When Mr. Whitman stood up she was seen to suddenly fall through the floor. Her clothes were presumably caught by the revolving shaft and torn from her. She was killed instantaneously.

Ex-Councillor's Sister

Mrs. Cecilia Whitman is a member of a well-known Birkenhead family. Her brother is Mr. Harry Tripplett, the former councillor for Clifton Ward, the circumstances of whose resignation caused so much interest at the time. Her father retired about two years ago as an inspector at Woodside Station, and there is a brother working as an inspector at the Birkenhead Docks.

Disappeared Through Floor

At the inquest yesterday, held by the West Cheshire Coroner (Mr. J.C. Bate), Arnold Jasper Summer, 78 Mount Pleasant Road, New Brighton, a passenger on the bus, said that as they were approaching the stop at the bottom of Trafalgar Road he saw some persons get up to pass along the gangway to the platform in order to alight. "The first thing that attracted my attention", he said, "was a thump and a scream. I looked inside the bus, and I saw a woman disappearing through the floor". The bus was slowing down on approaching the stopping-place at Trafalgar Road.
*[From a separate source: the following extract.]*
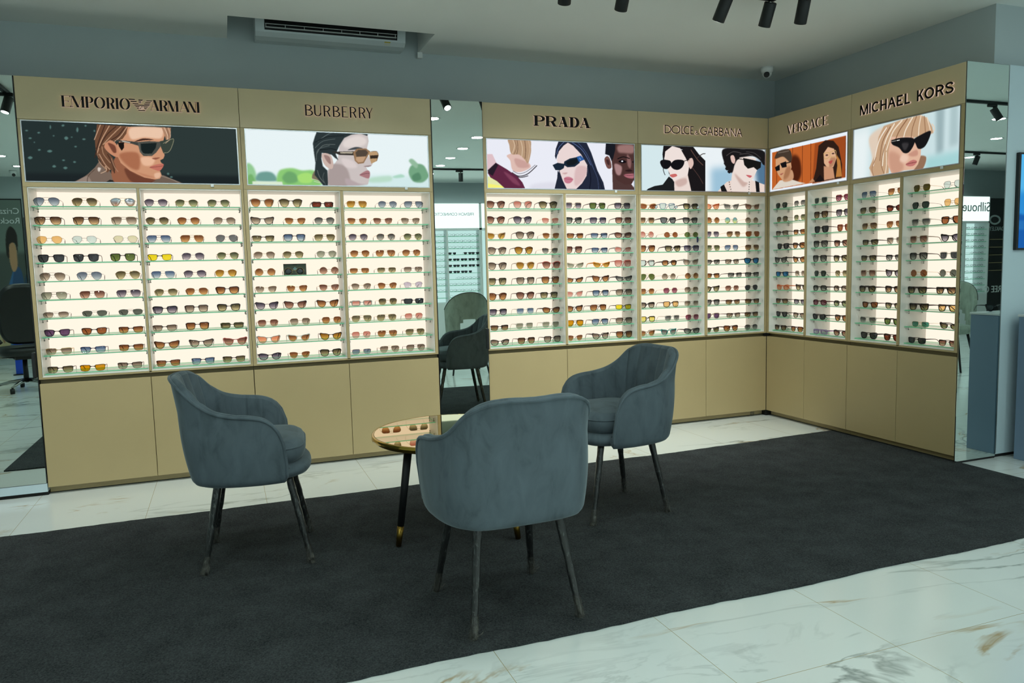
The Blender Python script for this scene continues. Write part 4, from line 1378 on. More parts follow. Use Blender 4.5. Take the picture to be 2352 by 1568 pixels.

A verdict of "Accidental death" was returned, the jury finding that Mrs. Whitman met her death through falling through the trap-door in the floor of the motor bus and being crushed by the revolving coupling shaft in consequence of the bolts of the coupling shaft breaking. The jury also found that there was no evidence of neglect in the maintenance of the bus, and they added a rider that steel supports should be used for the floor boards.